Q : En quelle qualité le conseiller Khalid Cherkaoui s’adresse-t-il au président du conseil national de la presse ?
R : C’est une jurisprudence inédite au Maroc, car il est connu que les conseillers ne jouent pas ce rôle. Ils ont une obligation de réserve. Le Dahir n° 1.74.331 publié le 11 Rabii II 1395 (23 avril 1975) réglementant les attributions des membres du gouvernement et la composition de leur cabinet est clair et précis car il stipule dans son article 8 que « Les membres des bureaux ministériels (…) sont chargés de réaliser des études pour le compte de l’autorité gouvernementale à laquelle ils appartiennent et de régler des questions à caractère politique qui n’ont rien à voir avec le mandat confié aux différents services du ministère…. ». Ils ont un rôle consultatif et assistent le ministre dans la réalisation d’études, sans plus. Depuis quand un conseiller fait une déclaration ou répond au nom de son ministre ?
Q : Dans sa réaction, il insiste sur le fait qu’au sujet des décisions organisationnelles relatives à l’exercice de la profession, la loi 90.13 ne stipule pas l’obligation de se concerter avec le CNP. Cela veut-il dire que le gouvernement a la tutelle sur le secteur?
R : Concernant les lois et décrets, la loi relative à la création du conseil national de la presse stipule que le CNP peut ‘’donner son avis sur les projets de loi et règlements concernant la profession ou son exercice ainsi que toute autre question dont il est saisi par l’administration’’.
Q : Pourquoi a-t-il pris parti dans l’affaire relative à la décision de la direction de la MAP d’octroyer désormais à ses journalistes une carte de presse propre ?
R : La décision de la direction de la MAP d’octroyer des cartes de presse professionnelles à ses journalistes est illégale.
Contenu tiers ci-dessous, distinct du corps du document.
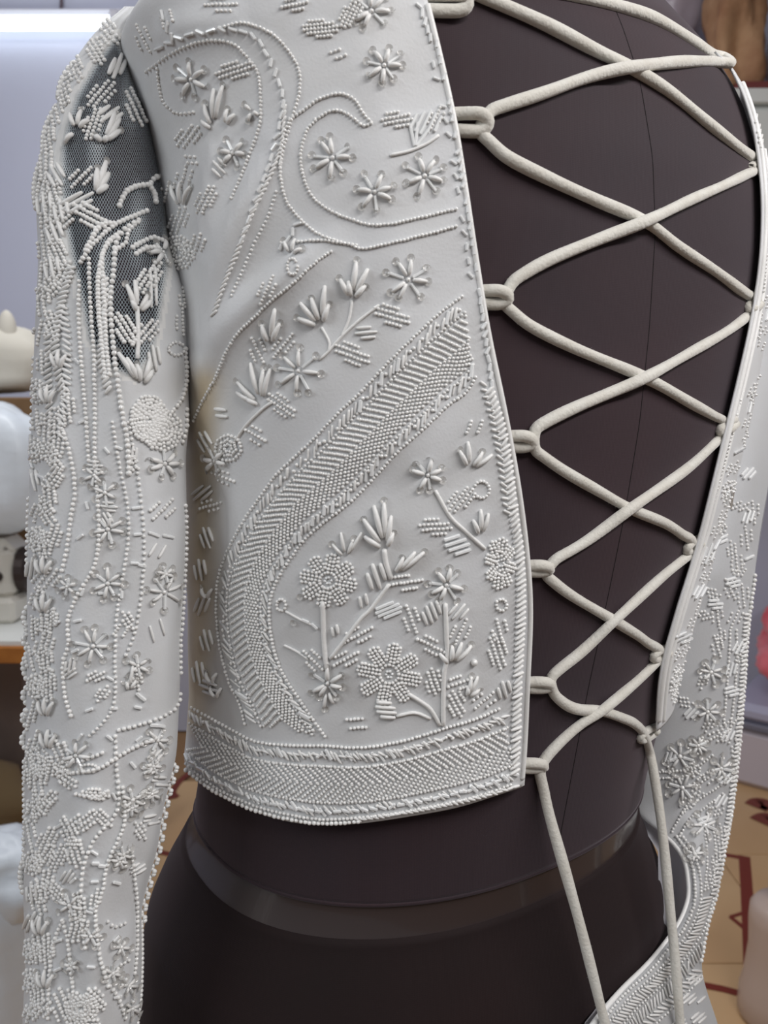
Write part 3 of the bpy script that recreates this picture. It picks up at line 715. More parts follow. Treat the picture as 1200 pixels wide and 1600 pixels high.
# sprigs between the paisley and the wide band
E.string([(517, 393), (493, 410), (457, 443), (427, 467), (400, 493), (370, 523), (353, 550), (337, 590), (320, 623), (304, 657)], 5.6, 3.0)
E.string([(466, 378), (500, 376), (530, 379), (556, 384)], 6)
E.leaf((417, 453), -68, 46, 18, 3); E.ring((457, 417), 8, 12); E.sprig((455, 400), [(445, 378), (462, 374), (472, 390)], 4); E.bugles([(440, 385), (452, 372), (465, 350)], 14, 12, 2.6)
E.sprig((503, 512), [(467, 497), (470, 473), (487, 466), (508, 447), (514, 476)], 5.6); E.sprig((550, 470), [(532, 437), (545, 440), (557, 410), (575, 421), (571, 447)], 5.6)
E.flower((638, 437), 40, 8, .25, r=4.4); E.stem([(592, 477), (560, 502), (533, 527), (513, 550), (500, 562)], 2.4); E.stem([(503, 512), (515, 535), (513, 550)], 2.2); E.stem([(550, 470), (545, 500), (533, 527)], 2.2)
E.leaf((612, 493), 12, 56, 26, 4); E.leaf((550, 553), 15, 56, 27, 4); E.rods_leaf((572, 520), -5, 34, 16, 3, 3.4)
E.sprig((423, 543), [(410, 507), (430, 482), (438, 505)], 5.6); E.leaf((403, 547), 60, 42, 22, 3); E.leaf((443, 540), -55, 46, 20, 3)
E.flower((467, 580), 40, 8, .1, r=4.2); E.sprig((410, 635), [(373, 597), (393, 567), (413, 578), (372, 613), (424, 577), (386, 622)], 5)
E.leaf((440, 633), 30, 48, 24, 4); E.stem([(426, 628), (410, 640), (385, 665), (368, 690)], 2.6); E.leaf((400, 680), 25, 34, 20, 3); E.rods_leaf((347, 645), 8, 26, 10, 2, 4)
E.mum((358, 700), 20, 20, 7, 3); E.leaf((350, 745), 20, 36, 16, 3); E.flower((338, 720), 22, 6, .2); E.leaf((330, 790), -20, 34, 16, 3)
for (x, y, a) in ((322, 690, 60), (318, 770, -40), (325, 840, 70), (315, 890, 80), (318, 945, -70), (325, 1000, 75), (312, 1050, 80), (330, 1075, 20)): E.rods_leaf((x, y), a, 34, 16, 3, 3.6)
for (x, y) in ((333, 1062), (340, 1085), (326, 930)): E.sprig((x, y+10), [(x-8, y-12), (x+8, y-10)], 4)
# the wide curved herringbone band
BA = [(722, 463), (687, 489), (643, 530), (600, 573), (563, 613), (527, 647), (483, 693), (433, 741), (407, 776), (381, 814), (356, 862), (343, 900), (339, 945), (342, 990), (348, 1027), (360, 1069), (375, 1098), (383, 1130)]
BB = [(742, 590), (728, 613), (700, 633), (673, 660), (647, 683), (620, 707), (593, 737), (552, 780), (512, 812), (482, 837), (453, 874), (431, 911), (422, 943), (422, 975), (428, 1012), (441, 1050), (464, 1087), (508, 1150)]
E.band(BA, BB, 8.6, flip=True)
E.string([tuple(np.array(a)*.16+np.array(b_)*.84) for a, b_ in zip(BA, BB)], 6.4, 2.8); E.string([tuple(np.array(a)*.80+np.array(b_)*.20) for a, b_ in zip(BA, BB)], 6.8, 2.8)
# garden of sprigs inside the band
E.leaf((741, 667), -72, 44, 16, 2); E.sprig((733, 735), [(717, 704), (730, 690), (753, 706), (768, 710)], 4.6); E.flower((668, 742), 30, 7, .4); E.stem([(680, 767), (703, 807), (727, 830), (757, 857)], 3)
E.leaf((720, 780), -55, 46, 26, 4); E.ring((752, 765), 12, 13, a0=-150, a1=150); E.leaf((680, 823), -8, 46, 24, 4); E.sprig((750, 840), [(738, 812), (750, 796), (762, 802)], 4.6, seq=False)
E.rods_leaf((714, 851), -18, 38, 26, 4, 3.0, GLASS_, 'bugle_leaf'); E.mum((781, 880), 23, 40, 8, 3); E.ring((783, 945), 8, 9)
E.mum((513, 907), 43, 41, 8, 4); E.stem([(505, 940), (506, 980), (508, 1017), (512, 1045)], 4)
E.sprig((603, 860), [(568, 811), (584, 790), (600, 786), (611, 806), (614, 832), (570, 838)], 5.6); E.stem([(600, 858), (603, 880), (611, 903)], 4.2)
E.sprig((541, 873), [(520, 850), (533, 832), (552, 843), (565, 832)], 3.6); E.sprig((614, 900), [(630, 870), (648, 862), (662, 862)], 5); E.leaf((634, 910), -12, 52, 22, 3); E.rods_leaf((588, 900), 72, 40, 24, 3, 4.8)
E.stem([(607, 913), (580, 950), (563, 967), (540, 998), (517, 1028)], 3.4); E.rods_leaf((568, 938), 80, 26, 10, 2, 3.6); E.rods_leaf((607, 953), -22, 44, 18, 4, 2.8, GLASS_, 'bugle_leaf')
E.leaf((560, 992), -32, 48, 22, 3); E.leaf((490, 1031), 40, 40, 20, 3); E.leaf((541, 1029), -32, 42, 20, 3); E.rods_leaf((524, 985), 80, 22, 8, 2, 3.4)
E.flower((513, 1067), 30, 7, .2); E.sprig((512, 1075), [(507, 1105), (522, 1098)], 3.6)
E.flower((697, 913), 32, 8, .2); E.stem([(695, 943), (697, 993), (698, 1027), (693, 1050), (692, 1083), (692, 1132)], 3.8)
E.leaf((643, 967), 65, 44, 22, 3); E.rods_leaf((674, 957), 70, 32, 26, 4, 3.6); E.rods_leaf((716, 955), -50, 30, 18, 3, 3.6); E.leaf((719, 987), -70, 42, 22, 3); E.leaf((673, 1008), 22, 46, 20, 3)
E.sprig((703, 1040), [(705, 1008), (720, 1003), (735, 1008), (686, 1020)], 5); E.begin(); E.beads([(740, 1034)], 5.5, PEARL_, PEARL); E.end('pearl')
E.mum((608, 1053), 49, 47, 8, 4); E.stem([(637, 1083), (658, 1096), (673, 1108), (687, 1132)], 3.2); E.leaf((677, 1064), 65, 36, 24, 4); E.leaf((718, 1066), -25, 38, 20, 3)
E.sprig((728, 1090), [(735, 1058), (745, 1056), (748, 1075), (730, 1070)], 4.4); E.leaf((713, 1099), 55, 38, 26, 4); E.leaf((756, 1094), -45, 36, 22, 3)
E.rods_leaf((603, 1108), 5, 34, 22, 4, 4.6); E.stem([(620, 1118), (648, 1113), (672, 1122)], 2.8); E.leaf((557, 1130), -6, 58, 14, 2); E.leaf((777, 1018), 68, 52, 26, 4); E.leaf((780, 985), 70, 34, 24, 3); E.rods_leaf((787, 1077), 75, 26, 18, 3, 3.6)
E.ring((440, 945), 7, 9); E.stem([(447, 955), (470, 968), (490, 977)], 2); E.bugles([(478, 970), (492, 978)], 12, 11, 2.6); E.stem([(445, 1008), (465, 1018), (482, 1030)], 2); E.begin(); E.sequin((470, 932), 5.5); E.sequin((460, 972), 5.5); E.end('sequin')
# hem band: glass row, string, herringbone, string, glass row, pearl edge
HA = [(300, 1106), (330, 1122), (363, 1140), (400, 1158), (450, 1164), (507, 1165), (560, 1168), (613, 1161), (653, 1151), (693, 1138), (740, 1124), (786, 1104)]
HB = [(292, 1196), (320, 1220), (350, 1240), (395, 1260), (440, 1273), (500, 1283), (555, 1281), (610, 1275), (660, 1266), (710, 1256), (760, 1243), (806, 1226)]
E.band(HA, HB, 8.4, lay=(.0, .1, .27, .50, .74, .86, .97)); HT = lambda t: [tuple(np.array(a)*(1-t)+np.array(b_)*t) for a, b_ in zip(HA, HB)]
E.string(HT(.27), 6, 2.8); E.string(HT(.75), 6, 2.8); E.bugles(HT(.12), 10, 13, 3.0, .5, .4, 'bugle_bead_row', THREAD_); E.bugles(HT(.86), 14, 11, 2.8, .1, .4)
E.string([(293, 1203), (320, 1224), (350, 1243), (390, 1262), (430, 1274)], 7.4, 3.9, name='pearl_edge'); E.string([(430, 1275), (480, 1284), (515, 1286), (560, 1283)], 7.0, 3.6, name='pearl_edge'); E.bugles([(560, 1280), (650, 1266), (740, 1247), (805, 1228)], 9, 11, 3.2, .35, .2, 'corded_edge', THREAD_)
# edges along the lacing
E.rope([(764, 610), (782, 670), (793, 730), (801, 800), (810, 860), (813, 930), (811, 1000), (807, 1080), (805, 1150), (803, 1205)], 8.5, 17, 4.0, .95)
E.rope([(755, 600), (772, 665), (783, 730), (792, 800)], 11, 12, 3.0, -.9)
E.bugles([(682, 70), (700, 150), (716, 240), (732, 340), (745, 430), (757, 520), (768, 600)], 13, 11, 3.0, .5, .3, prob=.85); E.bugles([(672, 80), (690, 160), (706, 240), (722, 340), (735, 430)], 22, 10, 2.6, -.5, .4, prob=.8); E.bugles([(655, 10), (672, 60)], 14, 12, 2.8, .3)
# edge piping
def piping(bv, pts, parent, r, name='edge_piping', m='thread'):
    P = []
    for p in resample(catmull(pts, 8), 8):
        h = cast(bv, *p)
        if h is not None: P.append(h[0])
    P = np.array(P)
    for k in range(3): P = np.stack([smooth1(P[:, j], 5) for j in range(3)], 1)
    b = MB(); b.add(*sweep(P, r, 8)); return b.build(name, M[m], parent)
piping(BV_L, [(u-2, v) for u, v in EDGE_L[1:]], panelL, .0011)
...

Elle se base sur l’article 3 de la loi relative au statut des journalistes professionnels qui “s’applique aux journalistes professionnels et assimilés en fonction dans les services de l’Etat et des établissements publics d’information qui demeurent régis par le statut particulier’’. Quand on parle de ‘’statut particulier’’, on se réfère aux relations de travail.
Cet éclairage parait clairement dans la loi n°89-13 relative à la création du Conseil national de la presse qui stipule dans son article 12 : «Un représentant de chaque opérateur de la communication audiovisuelle public ou d’une agence de presse publique assiste aux réunions de la commission de la carte de presse professionnelle, consacrées à l’examen de la délivrance de la carte aux professionnels qui exercent auprès de l’opérateur ou de l’agence concernée.». Et puis, le CNP a délivré 326 cartes de presse à la MAP en 2019 et 62 en 2020. Concernant la prise de partie du conseiller, le ministre doit s’expliquer à ce propos.
Q : Dans la réaction du conseiller Cherkaoui, avez-vous eu le moindre doute qu’il a mal compris le sens de vos propos ?
R : Je crois que l’interview que je vous ai accordée était claire. Ce que j’ai dit, c’est que le ministre n’a pas à se concerter avec le conseil à ce propos. Lui, il a altéré le sens en disant que ‘’j’ai demandé au ministère de se concerter avec le conseil’’. Il a construit tout son argumentaire sur une mauvaise traduction ou interprétation de mes propos. Ce que j’espère, c’est que les ONG internationales opérant dans le domaine des libertés de presse n’y prêtent pas une grande attention à sa réaction qui ne reflète nullement la position officielle du gouvernement et la politique de l’Etat.